Similarly the diesel combusted by a diesel generator can contain fossile diesel as well as biodiesel.
- Heat pumps (see: Wärmepumpe korrekt erfassen)
It has been stated already that a heat pump is not a generator and does not transform energy. Anyhow a heat pump plant may provide large quantities of hot water for industrial or residential purposes like a steam turbine plant does, so I think using power=plant and power=generator appears to be acceptable.
Questionable is the use of source, input and output as a heat pump does not transform anything. In fact input and output are both “temperature” and one cannot even say that one side is higher temperature than the other one as a heat pump works in both directions. Maybe it would be more appropriate to skip those tags for heat pumps and add heat_pump:type or heat_pump:technology instead?

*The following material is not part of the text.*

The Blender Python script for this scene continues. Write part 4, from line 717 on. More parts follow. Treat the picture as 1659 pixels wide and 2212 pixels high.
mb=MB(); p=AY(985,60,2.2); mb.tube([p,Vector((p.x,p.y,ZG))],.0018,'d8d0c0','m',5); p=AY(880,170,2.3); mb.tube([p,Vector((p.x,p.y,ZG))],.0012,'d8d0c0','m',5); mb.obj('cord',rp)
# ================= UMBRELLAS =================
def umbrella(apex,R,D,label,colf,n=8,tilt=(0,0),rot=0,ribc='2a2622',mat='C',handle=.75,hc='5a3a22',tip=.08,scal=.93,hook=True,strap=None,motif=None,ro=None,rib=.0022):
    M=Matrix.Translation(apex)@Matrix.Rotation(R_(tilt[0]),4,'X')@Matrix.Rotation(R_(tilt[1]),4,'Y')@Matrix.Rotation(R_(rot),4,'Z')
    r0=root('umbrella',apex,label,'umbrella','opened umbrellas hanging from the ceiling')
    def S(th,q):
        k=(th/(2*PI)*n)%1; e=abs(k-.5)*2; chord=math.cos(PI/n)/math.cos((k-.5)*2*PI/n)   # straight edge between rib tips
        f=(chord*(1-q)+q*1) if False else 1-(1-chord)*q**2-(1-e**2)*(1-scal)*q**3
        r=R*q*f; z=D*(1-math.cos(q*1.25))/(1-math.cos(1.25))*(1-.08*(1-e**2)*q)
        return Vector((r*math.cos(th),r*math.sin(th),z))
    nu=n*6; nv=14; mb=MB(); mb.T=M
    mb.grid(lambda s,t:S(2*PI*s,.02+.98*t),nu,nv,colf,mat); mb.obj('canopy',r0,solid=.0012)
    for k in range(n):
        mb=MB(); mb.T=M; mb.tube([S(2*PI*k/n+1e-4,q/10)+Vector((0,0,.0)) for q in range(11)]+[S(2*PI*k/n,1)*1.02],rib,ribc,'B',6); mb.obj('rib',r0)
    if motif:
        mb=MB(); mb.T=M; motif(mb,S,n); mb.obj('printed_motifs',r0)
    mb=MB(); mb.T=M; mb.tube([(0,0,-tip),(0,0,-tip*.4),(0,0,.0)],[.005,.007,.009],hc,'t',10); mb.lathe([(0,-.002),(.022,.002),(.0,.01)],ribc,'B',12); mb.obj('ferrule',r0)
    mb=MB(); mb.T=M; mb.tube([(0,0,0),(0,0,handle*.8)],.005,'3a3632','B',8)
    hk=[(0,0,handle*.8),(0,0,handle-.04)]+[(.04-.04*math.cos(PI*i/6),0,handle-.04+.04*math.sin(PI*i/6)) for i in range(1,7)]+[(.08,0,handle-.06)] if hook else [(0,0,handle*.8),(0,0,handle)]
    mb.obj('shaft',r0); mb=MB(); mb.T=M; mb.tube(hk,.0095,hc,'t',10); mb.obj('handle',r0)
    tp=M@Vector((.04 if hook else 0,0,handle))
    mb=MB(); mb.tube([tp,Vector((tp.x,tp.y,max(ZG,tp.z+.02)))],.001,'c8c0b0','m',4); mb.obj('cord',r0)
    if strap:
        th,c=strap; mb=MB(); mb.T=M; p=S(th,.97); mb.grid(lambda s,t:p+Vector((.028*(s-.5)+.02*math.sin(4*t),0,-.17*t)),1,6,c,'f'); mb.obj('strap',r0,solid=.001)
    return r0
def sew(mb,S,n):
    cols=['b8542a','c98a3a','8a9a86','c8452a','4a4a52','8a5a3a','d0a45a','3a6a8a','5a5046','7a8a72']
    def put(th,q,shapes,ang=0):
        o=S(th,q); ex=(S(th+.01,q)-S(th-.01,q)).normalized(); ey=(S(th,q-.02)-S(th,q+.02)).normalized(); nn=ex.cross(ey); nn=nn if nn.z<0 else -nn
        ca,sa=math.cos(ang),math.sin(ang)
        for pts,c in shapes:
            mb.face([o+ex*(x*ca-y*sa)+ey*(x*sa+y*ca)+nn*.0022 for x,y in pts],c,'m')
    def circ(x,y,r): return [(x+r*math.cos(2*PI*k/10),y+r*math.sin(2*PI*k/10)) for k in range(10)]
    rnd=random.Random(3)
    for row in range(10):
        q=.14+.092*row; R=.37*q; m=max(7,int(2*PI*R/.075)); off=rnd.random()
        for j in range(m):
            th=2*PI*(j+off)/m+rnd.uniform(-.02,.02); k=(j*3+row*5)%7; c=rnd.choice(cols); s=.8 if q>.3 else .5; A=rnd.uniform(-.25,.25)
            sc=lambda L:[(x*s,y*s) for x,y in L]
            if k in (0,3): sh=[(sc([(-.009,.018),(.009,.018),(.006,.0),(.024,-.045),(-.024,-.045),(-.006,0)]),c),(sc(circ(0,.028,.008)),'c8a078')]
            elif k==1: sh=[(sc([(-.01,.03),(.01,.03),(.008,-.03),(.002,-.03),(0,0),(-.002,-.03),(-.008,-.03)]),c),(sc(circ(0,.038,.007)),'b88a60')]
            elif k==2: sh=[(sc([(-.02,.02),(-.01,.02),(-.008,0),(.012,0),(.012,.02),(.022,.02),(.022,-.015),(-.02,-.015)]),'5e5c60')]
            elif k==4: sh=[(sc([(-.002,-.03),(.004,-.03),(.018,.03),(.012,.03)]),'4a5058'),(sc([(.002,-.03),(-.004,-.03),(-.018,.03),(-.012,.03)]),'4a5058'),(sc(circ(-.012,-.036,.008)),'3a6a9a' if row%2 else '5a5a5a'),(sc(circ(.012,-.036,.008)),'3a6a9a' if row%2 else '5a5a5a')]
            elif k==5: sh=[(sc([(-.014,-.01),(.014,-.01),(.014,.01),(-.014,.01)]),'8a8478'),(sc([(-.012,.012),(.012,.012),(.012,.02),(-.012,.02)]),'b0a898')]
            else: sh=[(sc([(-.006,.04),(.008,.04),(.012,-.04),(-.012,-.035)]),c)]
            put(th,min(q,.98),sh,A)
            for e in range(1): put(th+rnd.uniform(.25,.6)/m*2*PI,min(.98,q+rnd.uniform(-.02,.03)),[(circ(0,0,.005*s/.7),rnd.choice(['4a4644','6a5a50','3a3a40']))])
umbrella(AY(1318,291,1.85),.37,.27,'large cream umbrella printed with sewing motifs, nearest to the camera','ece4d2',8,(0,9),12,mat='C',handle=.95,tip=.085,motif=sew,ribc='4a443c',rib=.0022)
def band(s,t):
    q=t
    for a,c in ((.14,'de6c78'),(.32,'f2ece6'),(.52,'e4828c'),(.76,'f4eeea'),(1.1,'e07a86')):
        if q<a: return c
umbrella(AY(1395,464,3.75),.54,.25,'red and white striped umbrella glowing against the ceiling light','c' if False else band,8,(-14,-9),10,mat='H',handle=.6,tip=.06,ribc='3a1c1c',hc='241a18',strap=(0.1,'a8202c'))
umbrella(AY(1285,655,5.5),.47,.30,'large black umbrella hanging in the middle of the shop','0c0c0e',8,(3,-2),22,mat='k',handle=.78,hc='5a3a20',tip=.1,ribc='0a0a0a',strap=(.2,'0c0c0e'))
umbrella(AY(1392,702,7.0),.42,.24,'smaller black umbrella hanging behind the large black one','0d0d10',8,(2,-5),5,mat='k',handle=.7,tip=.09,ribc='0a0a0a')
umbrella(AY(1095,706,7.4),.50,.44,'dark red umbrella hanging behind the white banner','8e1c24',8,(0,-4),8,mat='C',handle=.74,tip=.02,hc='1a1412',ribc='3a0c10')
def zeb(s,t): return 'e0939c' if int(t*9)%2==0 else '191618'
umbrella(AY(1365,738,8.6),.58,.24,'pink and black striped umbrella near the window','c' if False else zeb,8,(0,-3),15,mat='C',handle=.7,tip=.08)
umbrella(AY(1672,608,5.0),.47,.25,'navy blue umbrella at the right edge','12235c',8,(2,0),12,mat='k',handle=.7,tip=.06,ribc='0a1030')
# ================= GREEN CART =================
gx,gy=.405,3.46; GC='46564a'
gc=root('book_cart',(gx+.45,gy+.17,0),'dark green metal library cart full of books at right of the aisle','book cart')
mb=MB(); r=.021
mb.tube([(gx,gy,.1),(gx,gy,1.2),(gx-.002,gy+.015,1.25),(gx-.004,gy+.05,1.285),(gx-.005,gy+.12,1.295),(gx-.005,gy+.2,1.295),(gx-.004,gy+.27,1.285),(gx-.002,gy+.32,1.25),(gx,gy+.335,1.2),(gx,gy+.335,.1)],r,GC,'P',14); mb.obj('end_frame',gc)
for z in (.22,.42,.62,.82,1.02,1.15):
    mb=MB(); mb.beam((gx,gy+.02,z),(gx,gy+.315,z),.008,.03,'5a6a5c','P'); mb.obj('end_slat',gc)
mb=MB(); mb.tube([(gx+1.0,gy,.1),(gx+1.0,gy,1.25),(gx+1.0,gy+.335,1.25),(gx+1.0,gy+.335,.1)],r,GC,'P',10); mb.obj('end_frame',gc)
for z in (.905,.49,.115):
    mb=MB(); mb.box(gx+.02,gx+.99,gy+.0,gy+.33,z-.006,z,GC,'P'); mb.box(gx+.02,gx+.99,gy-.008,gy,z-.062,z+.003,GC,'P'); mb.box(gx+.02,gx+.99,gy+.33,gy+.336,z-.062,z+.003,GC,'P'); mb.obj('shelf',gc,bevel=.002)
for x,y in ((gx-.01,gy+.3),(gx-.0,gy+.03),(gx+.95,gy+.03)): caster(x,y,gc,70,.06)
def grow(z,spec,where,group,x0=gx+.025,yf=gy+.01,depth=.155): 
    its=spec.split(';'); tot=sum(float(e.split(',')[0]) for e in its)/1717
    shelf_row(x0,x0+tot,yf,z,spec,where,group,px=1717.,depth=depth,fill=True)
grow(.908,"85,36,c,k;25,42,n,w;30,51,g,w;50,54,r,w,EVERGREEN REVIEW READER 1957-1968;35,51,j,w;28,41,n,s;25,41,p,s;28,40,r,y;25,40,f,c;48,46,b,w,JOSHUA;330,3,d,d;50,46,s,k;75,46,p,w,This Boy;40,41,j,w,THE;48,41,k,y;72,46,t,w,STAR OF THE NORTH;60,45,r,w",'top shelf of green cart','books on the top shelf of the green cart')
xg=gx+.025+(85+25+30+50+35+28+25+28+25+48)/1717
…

At present there are very few large heat pumps easily identifyable on the ground by their physical setup. By far most heat pumps are small indoor aggregates not visible and in most cases not accessible for a visitor. What one can see in increasing quantities are the outdoor units of air-water-heatpumps used for domestic or retail buildings as discussed in the above linked topic.
Any idea how to integrate these into the generator scheme? Although commonly called “heat pump” in fact these units are merely heat exchangers. Maybe we should have a specific tag for them like power=heat_exchanger?
- Biogas Plants
I have mapped some biogas plants and found it nearly impossible to identify the different units being part of such a plant. A biogas plant may comprise the elements
- pre-digester to prepare the biomass for the digester
- digester to produce biogas from biomass
- post-digester for further treatment of the biomass
- storage tank for the fermentation residues
plus 1 or more of the elements
- gas storage tank
- gas cleaning unit to allow feeding biogas into the gas grid
- 1 or more combined heat and power generators using the biogas as fuel
Most biogas plants are not accessible to visitors and part of the elements cannot be clearly identified on aerial imagery in most cases, so one can only map the plant as a whole. By doing so you will get a mess of source, input and output values because 2 completely different generator systems are working in 1 plant. Any idea how to address this problem?
- Modern waste power plants
Modern waste recycling plants do much more than just gasify or burn waste. There are plants using general waste as well as biomass to produce biogas. The solid residues are further recycled into solid fuel, mineral waste and a very small fraction of completely useless waste. The biogas is combusted to produce power and hot water. Additionally the plant may feed biogas into the gas grid if there is an exess or, if production is too low, use mineral oil as additional fuel.
So we would have biomass, waste and fossile fuel as source, biogas + solid fuel as output step 1 and electricity + heat as output step 2. As a side effect there is also some minor output of mineral fertilizer. How to tag such a plant if you do not have access to identify the different units and tag them one by one?